Chronique – La maison hantée, Shirley Jackson

La maison hantée est considéré comme un des romans fondateurs de l’horreur moderne, culte pour de nombreux lecteurs, et dont l’autrice est adoubée par Stephen King lui-même. Une leçon que je récite parfaitement, sauf que j’ignorais jusqu’au nom de l’autrice il y a encore quelques semaines ; nom découvert, un de plus, grâce au Tag Autrices incontournables en SFFF (donc Vert a fait le bilan sur son blog). Spontanément, je ne serai pas allé vers ce livre car je n’aime pas l’horreur – je déteste avoir peur – et surtout parce la maison hantée me parait être un cliché tellement éculé que je n’achèterais pas un livre dont c’est le ressort principal. Néanmoins, j’aime consolider ma culture et donc lire les œuvres fondatrices, en essayant bien d’avoir cet idée en tête lors de ma lecture.

Mais si La maison hantée est effectivement un récit d’horreur bien mené, dont la maison est peut-être le personnage principal, c’est aussi un récit où la psychologie des personnages est très intéressante. On peut être hanté de plusieurs manières…

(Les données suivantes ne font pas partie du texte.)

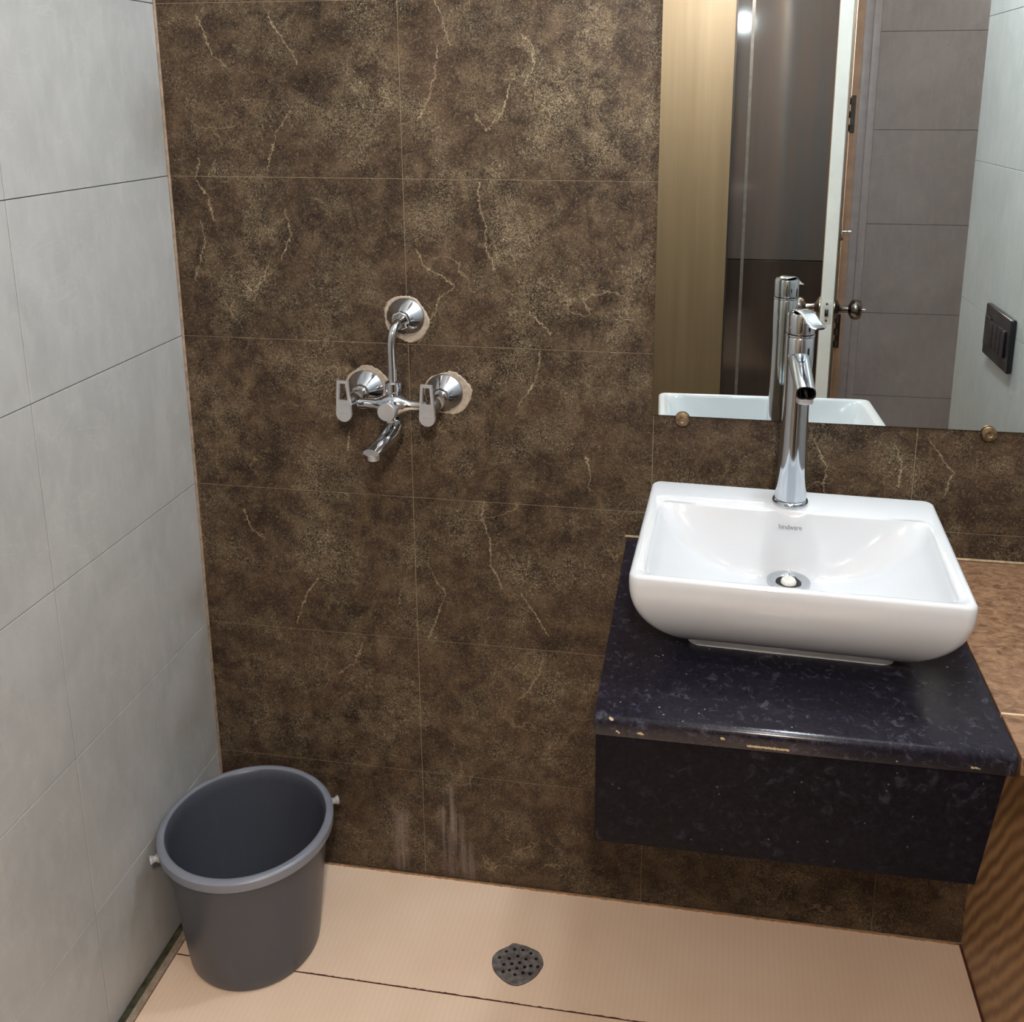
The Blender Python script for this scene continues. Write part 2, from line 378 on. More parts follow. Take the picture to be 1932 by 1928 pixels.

Le postulat du roman est très simple – et relève aujourd’hui du poncif – car il met en scène un groupe hétéroclite réuni par le docteur Montague pour étudier les phénomènes surnaturels qui surviennent à Hill House. Ce casting réunit Eleanor Vance, qui a été victime d’un phénomène surnaturel quand elle était jeune, et qui vit sous le régime tyrannique de sa sœur depuis le décès de leur mère ; Theodora, personnage extravagant qui aurait quelques talents extralucides ; Mike Sanderson, voleur, escroc et petite frappe mais surtout futur héritier de la maison ; et enfin le docteur Montague lui-même, probablement compétent mais surtout très condescendant, peut-être un moyen pour lui d’oublier quelque temps la grande soumission dont il fait preuve vis-à-vis de son épouse. Le protocole mis au point par ce dernier peut prêter à sourire puisqu’il suffit de s’installer dans la maison, d’y vivre quelques temps, et de noter scrupuleusement tout ce qui se produit. Cette introduction peut prêter à sourire, mais le talent de l’autrice et l’intention réelle qui se cache derrière valent de passer outre.

« Aucun œil humain n’est capable d’isoler l’élément précis, qui, dans la composition malheureuse des lignes et des espaces, donne une allure diabolique à une maison. Il y avait là cependant un je-ne-sais-quoi – une juxtaposition insensée, un angle mal conçu, une rencontre hasardeuse entre ciel et toiture -, par lequel Hill House respirait le désespoir. Vision d’autant plus terrifiante que la façade semblait en éveil, avec ses fenêtres sombres évoquant les yeux d’un vigile, surmontées de temps à autre par le sourcil inquiétant d’une corniche. Presque n’importe quelle maison, saisie dans une perspective inhabituelle, peut revêtir un air éloquent. Une malicieuse petite cheminée, une lucarne pareille à une fossette, et le visiteur se sentira happé dans une sorte de connivence. Mais une maison qui exhale l’arrogance et la haine, qui jamais ne baisse la garde, ne peut être que mauvaise. Hill House paraissait s’être construite toute seule, s’érigeant selon ses propres plans entre les mains de ses bâtisseurs. »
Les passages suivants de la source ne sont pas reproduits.